If your congregation includes a reading from Revelation 7 as part of the All Saints liturgy, place this song immediately after the reading while the words are still in the ear. The song becomes a response to what was just heard, a stepping into the image.
Things to watch for as the worship leader
Traditional songs like this one carry the risk of feeling museum-like in a contemporary setting. Your job is to lead it as if it is live news, not historical document. The host is arrayed right now. You are singing about present reality on the other side of the veil, not past history. That conviction in your own posture, standing up into the image, eyes open, carrying the weight of what the words mean, will be the difference between a song the congregation endures and one they inhabit.
Watch for drifting tempo. At 75 BPM without strong rhythmic articulation, the song can sag in the middle of phrases. Keep the word stress rhythmically alive. Every syllable matters in a song with this much theological freight.
A note for the team behind you (techs, vocalists, band)
Band: The traditional character calls for restraint. An organ or piano foundation fits. If you are in a contemporary band setup, let the piano lead while guitar and bass stay light. The goal is weight and grandeur, not drive. A 4-on-the-floor kick pattern will undercut the liturgical character. Settle the groove into a half-time feel or let the harmonic instruments carry it without a strong kick presence.
Vocalists: Blend matters more than individual expression here. The song is about a host, a multitude. Unison is your friend. Harmonies should be chosen carefully and held steady, not improvised. Save moments of harmonic expansion for the song's peak.

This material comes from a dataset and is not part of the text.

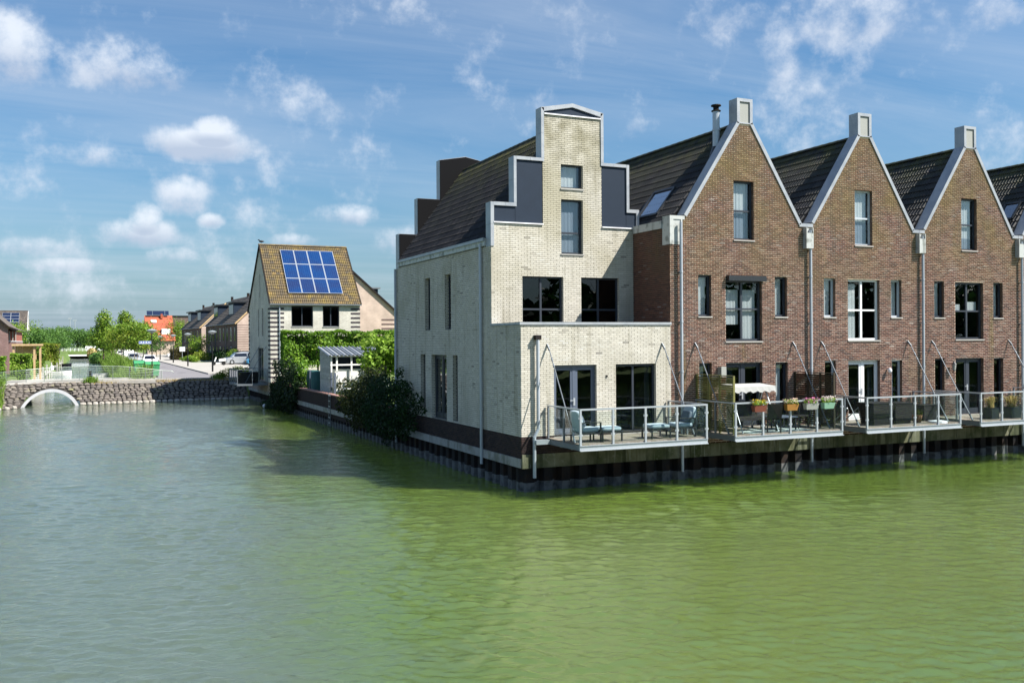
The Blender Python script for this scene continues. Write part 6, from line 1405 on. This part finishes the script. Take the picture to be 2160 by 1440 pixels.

Tech team: Think cathedral, not arena. If your space allows for wider reverb on the full mix, this is a song to use it on, enough that the room feels larger than its actual dimensions without losing intelligibility. Lighting should be warm and settled. Deep blue or amber will serve the eschatological mood. Fog or haze, used sparingly, can reinforce the "great cloud" visual without becoming theatrical. Keep backgrounds simple, words clean, nothing competing with the imagery the song itself is building.